Light had begun to creep under the window at six in the
morning and the birds had started rehearsals for the dawn chorus. The rooks in
the wood above the small holding had been adding daily to the number of untidy,
large, dark nests that stand out against the bare branches of the ash trees.
There were splashes of vivid yellow and purple where crocuses had lifted their
heads through the grass. Tiny dark green buds appeared from nowhere on the
elder and the lower branches of the elm that grows along the side of the road
on our walk to work had broken into tight, soft, pale green buds. Toads were on
the move.
St Valentine’s Day unfolded to the sound of a woodpecker
booming close to the house and there was a perfect early-spring-warm evening
when the dog and I walked home in daylight against the crimson of a sunset that
threw its reflection across the eastern ridge of the Downs in front of us and
turned the hills a soft pink in the fading sky.

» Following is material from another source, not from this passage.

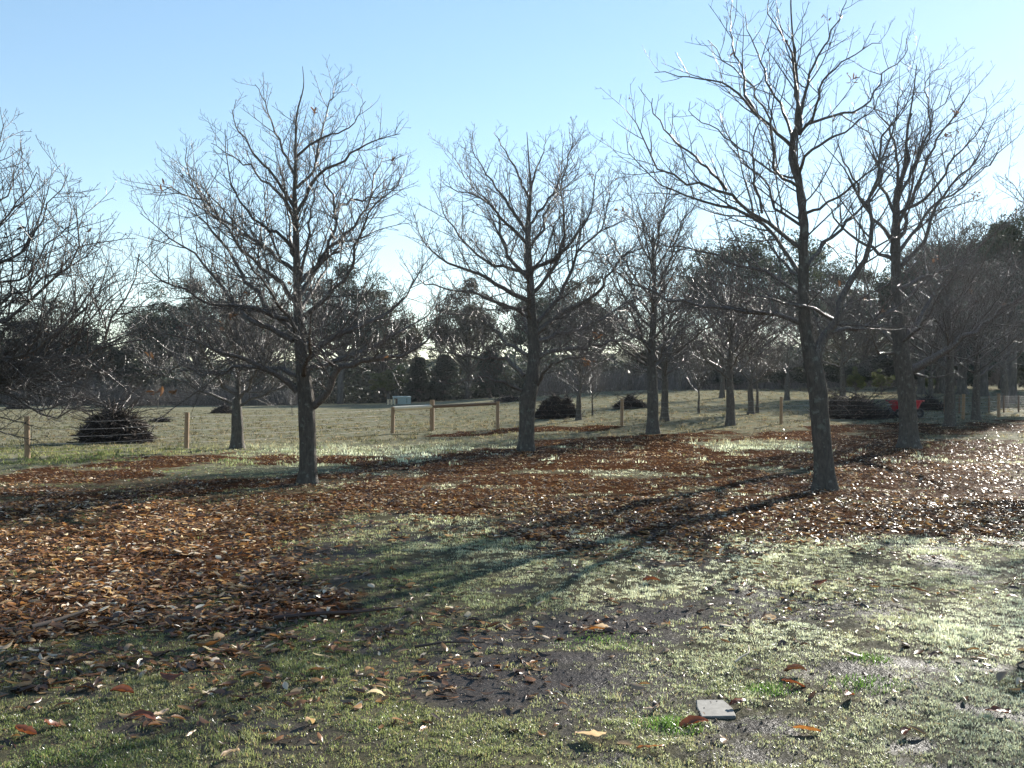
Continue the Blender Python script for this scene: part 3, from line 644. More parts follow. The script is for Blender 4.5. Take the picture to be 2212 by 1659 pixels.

But then fickle Spring turned her back, shook her hair, shrugged
a cold shoulder and delivered snow. In a second the world ground to a halt as
it vanished beneath a covering of white.
The snow had arrived overnight and by dawn the garden lay masked
under a soft sprinkling of white and a flurry of tiny, icy flakes drifted across
a dark, grey, heavy sky. The ground turned to iron, pipes froze and the wind
chill factor took the temperature down to something that felt like minus three.
The dog, from a long line of working Collies, refused to go out. His only
excuse as far as I could see was that at three and a half this was the first
snow he had seen. I donned another layer of clothing, coaxed the resisting canine
outside, slide my way along the lane to the small holding, prayed locks would
open, carried water, laid down extra straw in the poultry houses, cracked ice
on water troughs, fed hay to the sheep and gritted the yard. This was real
winter.
Peering out between hat and scarf, eyes stinging with the
biting wind I could only wait for a rise in temperature, a thaw that would
soften the ground, open up the water pipes again and uncover the grass for the
sheep.
And sure enough, the world turned and having left a trail
of disruption the snow disappeared overnight silently and swiftly as it had
come.
Wind and rain have filled its place. The mud has returned.
But maybe (with the optimism only a gardener processes) the rain will ease; the
wind will dry the soil and in a few weeks’ time I can plant out the first of
those potatoes.
I am in the mud too Ronnie, waiting for things to dry out, gardeners are definitely half full people (or maybe just a bit nutty!)